[Given task] Print all the data, keeping every line exactly as it is.

[Collected material]
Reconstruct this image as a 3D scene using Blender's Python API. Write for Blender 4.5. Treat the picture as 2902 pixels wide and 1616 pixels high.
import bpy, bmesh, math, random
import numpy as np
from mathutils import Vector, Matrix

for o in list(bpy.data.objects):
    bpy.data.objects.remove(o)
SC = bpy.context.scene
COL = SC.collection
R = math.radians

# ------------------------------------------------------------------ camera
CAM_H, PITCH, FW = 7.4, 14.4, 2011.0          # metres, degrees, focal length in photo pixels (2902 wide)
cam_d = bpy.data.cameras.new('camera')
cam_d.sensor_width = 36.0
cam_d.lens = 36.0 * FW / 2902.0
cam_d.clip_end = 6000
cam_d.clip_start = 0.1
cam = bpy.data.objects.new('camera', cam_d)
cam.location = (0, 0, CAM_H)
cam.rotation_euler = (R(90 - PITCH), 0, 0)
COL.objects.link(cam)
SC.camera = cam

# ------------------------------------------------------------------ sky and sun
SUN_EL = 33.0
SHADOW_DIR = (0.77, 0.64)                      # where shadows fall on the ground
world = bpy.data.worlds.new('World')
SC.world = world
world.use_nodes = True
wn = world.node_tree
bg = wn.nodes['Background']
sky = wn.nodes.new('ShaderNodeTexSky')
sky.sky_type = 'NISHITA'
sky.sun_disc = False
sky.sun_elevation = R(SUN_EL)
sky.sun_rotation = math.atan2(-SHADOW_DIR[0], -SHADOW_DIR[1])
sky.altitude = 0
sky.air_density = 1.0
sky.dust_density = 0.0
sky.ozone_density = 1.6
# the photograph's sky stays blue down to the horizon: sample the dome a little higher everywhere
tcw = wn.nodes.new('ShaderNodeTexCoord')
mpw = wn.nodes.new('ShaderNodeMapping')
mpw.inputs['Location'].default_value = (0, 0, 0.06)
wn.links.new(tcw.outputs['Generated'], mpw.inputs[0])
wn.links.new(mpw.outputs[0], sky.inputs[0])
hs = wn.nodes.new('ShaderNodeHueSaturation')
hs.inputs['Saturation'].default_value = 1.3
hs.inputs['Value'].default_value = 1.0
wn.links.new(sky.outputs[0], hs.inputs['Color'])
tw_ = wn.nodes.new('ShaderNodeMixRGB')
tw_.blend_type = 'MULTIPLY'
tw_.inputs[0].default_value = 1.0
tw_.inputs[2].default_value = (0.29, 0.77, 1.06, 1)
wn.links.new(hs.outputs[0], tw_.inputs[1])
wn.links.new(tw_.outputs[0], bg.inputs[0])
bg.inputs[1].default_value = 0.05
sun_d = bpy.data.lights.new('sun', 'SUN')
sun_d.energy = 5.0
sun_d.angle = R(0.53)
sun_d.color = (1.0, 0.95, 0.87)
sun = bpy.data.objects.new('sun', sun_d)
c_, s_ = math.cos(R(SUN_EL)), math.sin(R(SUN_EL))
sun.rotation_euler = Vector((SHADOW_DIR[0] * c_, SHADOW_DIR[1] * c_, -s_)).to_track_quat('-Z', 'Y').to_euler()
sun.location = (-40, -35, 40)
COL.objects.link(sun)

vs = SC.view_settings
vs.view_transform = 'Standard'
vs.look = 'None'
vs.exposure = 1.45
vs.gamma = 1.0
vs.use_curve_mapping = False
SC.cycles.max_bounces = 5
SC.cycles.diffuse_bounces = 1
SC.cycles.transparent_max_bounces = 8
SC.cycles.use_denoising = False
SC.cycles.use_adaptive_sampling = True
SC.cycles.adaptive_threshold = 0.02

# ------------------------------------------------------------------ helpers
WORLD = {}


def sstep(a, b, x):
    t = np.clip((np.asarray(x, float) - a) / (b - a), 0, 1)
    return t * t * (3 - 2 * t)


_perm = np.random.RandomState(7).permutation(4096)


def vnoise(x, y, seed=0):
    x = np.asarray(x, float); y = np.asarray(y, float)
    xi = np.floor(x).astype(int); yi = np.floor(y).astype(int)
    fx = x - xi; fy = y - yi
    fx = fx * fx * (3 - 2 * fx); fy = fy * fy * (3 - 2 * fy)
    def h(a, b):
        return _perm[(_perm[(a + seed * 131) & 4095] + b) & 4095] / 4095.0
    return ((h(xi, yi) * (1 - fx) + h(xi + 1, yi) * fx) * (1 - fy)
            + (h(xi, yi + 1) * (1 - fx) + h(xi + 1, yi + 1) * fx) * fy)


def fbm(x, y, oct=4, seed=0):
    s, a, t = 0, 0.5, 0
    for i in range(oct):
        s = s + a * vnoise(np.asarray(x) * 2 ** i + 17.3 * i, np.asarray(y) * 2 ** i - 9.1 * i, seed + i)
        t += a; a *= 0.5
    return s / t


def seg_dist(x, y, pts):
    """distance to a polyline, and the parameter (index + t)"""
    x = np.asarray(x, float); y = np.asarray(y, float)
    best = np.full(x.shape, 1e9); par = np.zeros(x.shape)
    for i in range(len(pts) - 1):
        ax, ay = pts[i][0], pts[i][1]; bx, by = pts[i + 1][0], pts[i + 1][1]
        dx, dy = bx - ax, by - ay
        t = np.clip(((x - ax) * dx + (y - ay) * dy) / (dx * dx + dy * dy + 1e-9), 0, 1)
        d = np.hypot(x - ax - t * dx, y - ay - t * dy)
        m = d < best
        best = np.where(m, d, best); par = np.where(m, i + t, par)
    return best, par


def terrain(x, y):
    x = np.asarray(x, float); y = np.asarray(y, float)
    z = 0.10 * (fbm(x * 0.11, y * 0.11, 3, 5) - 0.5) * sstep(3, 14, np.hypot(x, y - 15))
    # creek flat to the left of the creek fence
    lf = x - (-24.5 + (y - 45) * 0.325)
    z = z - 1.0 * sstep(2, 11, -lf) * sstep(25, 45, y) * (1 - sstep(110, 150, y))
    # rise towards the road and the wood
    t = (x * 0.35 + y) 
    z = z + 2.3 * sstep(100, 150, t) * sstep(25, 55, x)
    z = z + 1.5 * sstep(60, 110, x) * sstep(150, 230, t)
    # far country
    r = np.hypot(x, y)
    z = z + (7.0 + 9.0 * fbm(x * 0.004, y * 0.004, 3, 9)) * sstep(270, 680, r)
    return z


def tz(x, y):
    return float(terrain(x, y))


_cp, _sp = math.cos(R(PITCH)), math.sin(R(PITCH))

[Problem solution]
Reconstruct this image as a 3D scene using Blender's Python API. Write for Blender 4.5. Treat the picture as 2902 pixels wide and 1616 pixels high.
import bpy, bmesh, math, random
import numpy as np
from mathutils import Vector, Matrix

for o in list(bpy.data.objects):
    bpy.data.objects.remove(o)
SC = bpy.context.scene
COL = SC.collection
R = math.radians

# ------------------------------------------------------------------ camera
CAM_H, PITCH, FW = 7.4, 14.4, 2011.0          # metres, degrees, focal length in photo pixels (2902 wide)
cam_d = bpy.data.cameras.new('camera')
cam_d.sensor_width = 36.0
cam_d.lens = 36.0 * FW / 2902.0
cam_d.clip_end = 6000
cam_d.clip_start = 0.1
cam = bpy.data.objects.new('camera', cam_d)
cam.location = (0, 0, CAM_H)
cam.rotation_euler = (R(90 - PITCH), 0, 0)
COL.objects.link(cam)
SC.camera = cam

# ------------------------------------------------------------------ sky and sun
SUN_EL = 33.0
SHADOW_DIR = (0.77, 0.64)                      # where shadows fall on the ground
world = bpy.data.worlds.new('World')
SC.world = world
world.use_nodes = True
wn = world.node_tree
bg = wn.nodes['Background']
sky = wn.nodes.new('ShaderNodeTexSky')
sky.sky_type = 'NISHITA'
sky.sun_disc = False
sky.sun_elevation = R(SUN_EL)
sky.sun_rotation = math.atan2(-SHADOW_DIR[0], -SHADOW_DIR[1])
sky.altitude = 0
sky.air_density = 1.0
sky.dust_density = 0.0
sky.ozone_density = 1.6
# the photograph's sky stays blue down to the horizon: sample the dome a little higher everywhere
tcw = wn.nodes.new('ShaderNodeTexCoord')
mpw = wn.nodes.new('ShaderNodeMapping')
mpw.inputs['Location'].default_value = (0, 0, 0.06)
wn.links.new(tcw.outputs['Generated'], mpw.inputs[0])
wn.links.new(mpw.outputs[0], sky.inputs[0])
hs = wn.nodes.new('ShaderNodeHueSaturation')
hs.inputs['Saturation'].default_value = 1.3
hs.inputs['Value'].default_value = 1.0
wn.links.new(sky.outputs[0], hs.inputs['Color'])
tw_ = wn.nodes.new('ShaderNodeMixRGB')
tw_.blend_type = 'MULTIPLY'
tw_.inputs[0].default_value = 1.0
tw_.inputs[2].default_value = (0.29, 0.77, 1.06, 1)
wn.links.new(hs.outputs[0], tw_.inputs[1])
wn.links.new(tw_.outputs[0], bg.inputs[0])
bg.inputs[1].default_value = 0.05
sun_d = bpy.data.lights.new('sun', 'SUN')
sun_d.energy = 5.0
sun_d.angle = R(0.53)
sun_d.color = (1.0, 0.95, 0.87)
sun = bpy.data.objects.new('sun', sun_d)
c_, s_ = math.cos(R(SUN_EL)), math.sin(R(SUN_EL))
sun.rotation_euler = Vector((SHADOW_DIR[0] * c_, SHADOW_DIR[1] * c_, -s_)).to_track_quat('-Z', 'Y').to_euler()
sun.location = (-40, -35, 40)
COL.objects.link(sun)

vs = SC.view_settings
vs.view_transform = 'Standard'
vs.look = 'None'
vs.exposure = 1.45
vs.gamma = 1.0
vs.use_curve_mapping = False
SC.cycles.max_bounces = 5
SC.cycles.diffuse_bounces = 1
SC.cycles.transparent_max_bounces = 8
SC.cycles.use_denoising = False
SC.cycles.use_adaptive_sampling = True
SC.cycles.adaptive_threshold = 0.02

# ------------------------------------------------------------------ helpers
WORLD = {}


def sstep(a, b, x):
    t = np.clip((np.asarray(x, float) - a) / (b - a), 0, 1)
    return t * t * (3 - 2 * t)


_perm = np.random.RandomState(7).permutation(4096)


def vnoise(x, y, seed=0):
    x = np.asarray(x, float); y = np.asarray(y, float)
    xi = np.floor(x).astype(int); yi = np.floor(y).astype(int)
    fx = x - xi; fy = y - yi
    fx = fx * fx * (3 - 2 * fx); fy = fy * fy * (3 - 2 * fy)
    def h(a, b):
        return _perm[(_perm[(a + seed * 131) & 4095] + b) & 4095] / 4095.0
    return ((h(xi, yi) * (1 - fx) + h(xi + 1, yi) * fx) * (1 - fy)
            + (h(xi, yi + 1) * (1 - fx) + h(xi + 1, yi + 1) * fx) * fy)


def fbm(x, y, oct=4, seed=0):
    s, a, t = 0, 0.5, 0
    for i in range(oct):
        s = s + a * vnoise(np.asarray(x) * 2 ** i + 17.3 * i, np.asarray(y) * 2 ** i - 9.1 * i, seed + i)
        t += a; a *= 0.5
    return s / t


def seg_dist(x, y, pts):
    """distance to a polyline, and the parameter (index + t)"""
    x = np.asarray(x, float); y = np.asarray(y, float)
    best = np.full(x.shape, 1e9); par = np.zeros(x.shape)
    for i in range(len(pts) - 1):
        ax, ay = pts[i][0], pts[i][1]; bx, by = pts[i + 1][0], pts[i + 1][1]
        dx, dy = bx - ax, by - ay
        t = np.clip(((x - ax) * dx + (y - ay) * dy) / (dx * dx + dy * dy + 1e-9), 0, 1)
        d = np.hypot(x - ax - t * dx, y - ay - t * dy)
        m = d < best
        best = np.where(m, d, best); par = np.where(m, i + t, par)
    return best, par


def terrain(x, y):
    x = np.asarray(x, float); y = np.asarray(y, float)
    z = 0.10 * (fbm(x * 0.11, y * 0.11, 3, 5) - 0.5) * sstep(3, 14, np.hypot(x, y - 15))
    # creek flat to the left of the creek fence
    lf = x - (-24.5 + (y - 45) * 0.325)
    z = z - 1.0 * sstep(2, 11, -lf) * sstep(25, 45, y) * (1 - sstep(110, 150, y))
    # rise towards the road and the wood
    t = (x * 0.35 + y) 
    z = z + 2.3 * sstep(100, 150, t) * sstep(25, 55, x)
    z = z + 1.5 * sstep(60, 110, x) * sstep(150, 230, t)
    # far country
    r = np.hypot(x, y)
    z = z + (7.0 + 9.0 * fbm(x * 0.004, y * 0.004, 3, 9)) * sstep(270, 680, r)
    return z


def tz(x, y):
    return float(terrain(x, y))


_cp, _sp = math.cos(R(PITCH)), math.sin(R(PITCH))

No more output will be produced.